Problem statement:
Return, without pictures, the lines from the start of the data through the one that contains "random.seed(7)".

** START OF Given material **

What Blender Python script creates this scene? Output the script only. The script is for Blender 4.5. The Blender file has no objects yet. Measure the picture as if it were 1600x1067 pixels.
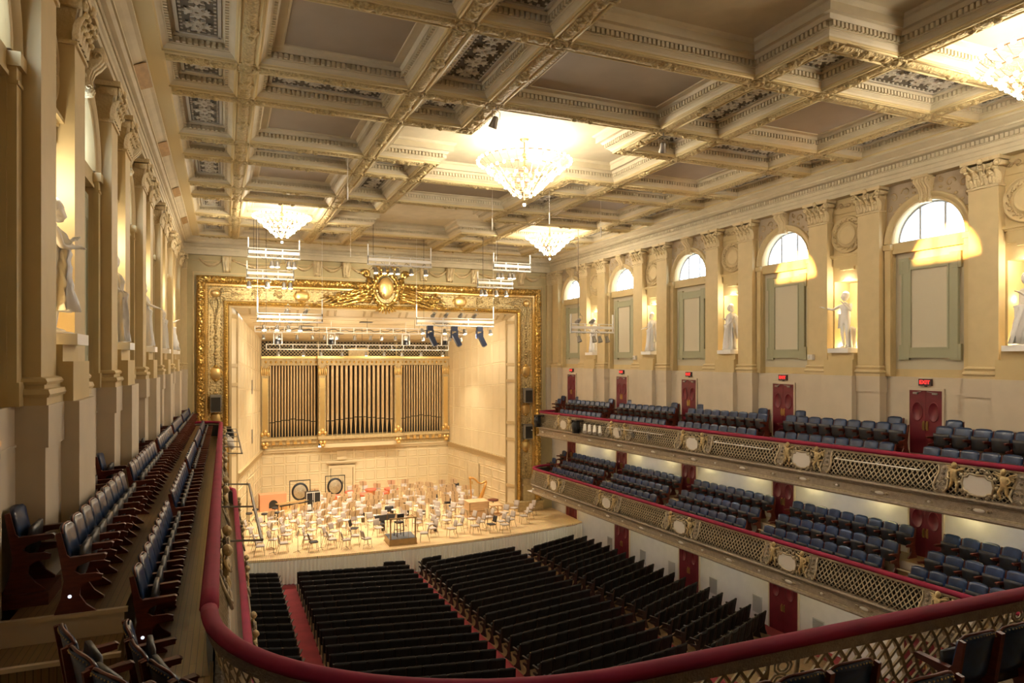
import bpy, math, random
from mathutils import Vector, Matrix, noise
PI = math.pi
S = bpy.context.scene
COL = S.collection
random.seed(7)

# ---------------------------------------------------------------- camera, exposure, sky, sun
cam_d = bpy.data.cameras.new('camera')
cam = bpy.data.objects.new('camera', cam_d); COL.objects.link(cam)
cam.location = (1.95, 0.0, 11.5)
cam.rotation_euler = (PI/2, 0, -math.atan(450/1071.0))
cam_d.sensor_width = 36.0; cam_d.lens = 36.0*1071.0/1600.0
cam_d.shift_y = 26.5/1600.0
cam_d.clip_start = 0.05; cam_d.clip_end = 400
S.camera = cam
vs = S.view_settings
vs.view_transform = 'Standard'; vs.look = 'None'; vs.gamma = 1.0; vs.use_curve_mapping = False
vs.exposure = -0.05
W = bpy.data.worlds.new('sky'); S.world = W; W.use_nodes = True
bg = W.node_tree.nodes['Background']
bg.inputs[0].default_value = (0.72, 0.86, 1.0, 1); bg.inputs[1].default_value = 13.0

def lamp(name, kind, loc, energy, color=(1, .86, .66), size=.3, parent=None, target=None, **kw):
    d = bpy.data.lights.new(name, kind); d.energy = energy; d.color = color
    if kind == 'POINT': d.shadow_soft_size = size
    if kind == 'SPOT': d.shadow_soft_size = size
    if kind == 'AREA': d.size = size
    for k, v in kw.items(): setattr(d, k, v)
    o = bpy.data.objects.new(name, d); COL.objects.link(o); o.location = loc
    if target is not None:
        o.rotation_euler = (Vector(target)-Vector(loc)).to_track_quat('-Z', 'Y').to_euler()
    if parent: o.parent = parent
    return o
sun = lamp('sun', 'SUN', (-30, 20, 20), 45, (1, .50, .13))
sun.data.angle = math.radians(0.7)
sun.rotation_euler = Vector((23.1, -0.65, -0.80)).to_track_quat('-Z', 'Y').to_euler()

CHAND = [(11.2, 20.95, 18.82, .96), (4.4, 33.0, 18.57, .77), (18.0, 33.0, 18.57, .77), (18.0, 8.98, 18.57, .82)]
CH_POWER = [1500, 700, 700, 800]
STAGE_W = 2700
WARM = (1.0, .88, .70)
# ---------------------------------------------------------------- helpers
def tag(o, label=None, cat=None, group=None, kind=None):
    if label: o['label'] = label
    if cat: o['category'] = cat
    if group: o['group'] = group
    if kind: o['kind'] = kind
    return o
def empty(name, loc=(0, 0, 0), rz=0, label=None, cat=None, group=None, kind=None):
    o = bpy.data.objects.new(name, None); COL.objects.link(o); o.empty_display_size = .1
    o.location = loc; o.rotation_euler = (0, 0, rz)
    return tag(o, label, cat, group, kind)
def children(o): return [c for c in CH.get(o.name, [])]
CH = {}
def setpar(c, p):
    c.parent = p; CH.setdefault(p.name, []).append(c)
def copy_tree(o, parent=None, loc=None, rz=None):
    c = o.copy(); COL.objects.link(c)
    if parent: setpar(c, parent)
    if loc is not None: c.location = loc
    if rz is not None: c.rotation_euler = (0, 0, rz)
    for ch in children(o): copy_tree(ch, c)
    return c
def ordn(n):
    w = ['', 'first', 'second', 'third', 'fourth', 'fifth', 'sixth', 'seventh', 'eighth', 'ninth', 'tenth', 'eleventh', 'twelfth', 'thirteenth', 'fourteenth', 'fifteenth', 'sixteenth', 'seventeenth', 'eighteenth', 'nineteenth', 'twentieth']
    if n < len(w): return w[n]
    t = {2: 'twent', 3: 'thirt', 4: 'fort', 5: 'fift', 6: 'sixt'}[n//10]
    return t+'ieth' if n % 10 == 0 else t+'y-'+w[n % 10]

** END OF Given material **

Exercise result:
What Blender Python script creates this scene? Output the script only. The script is for Blender 4.5. The Blender file has no objects yet. Measure the picture as if it were 1600x1067 pixels.
import bpy, math, random
from mathutils import Vector, Matrix, noise
PI = math.pi
S = bpy.context.scene
COL = S.collection
random.seed(7)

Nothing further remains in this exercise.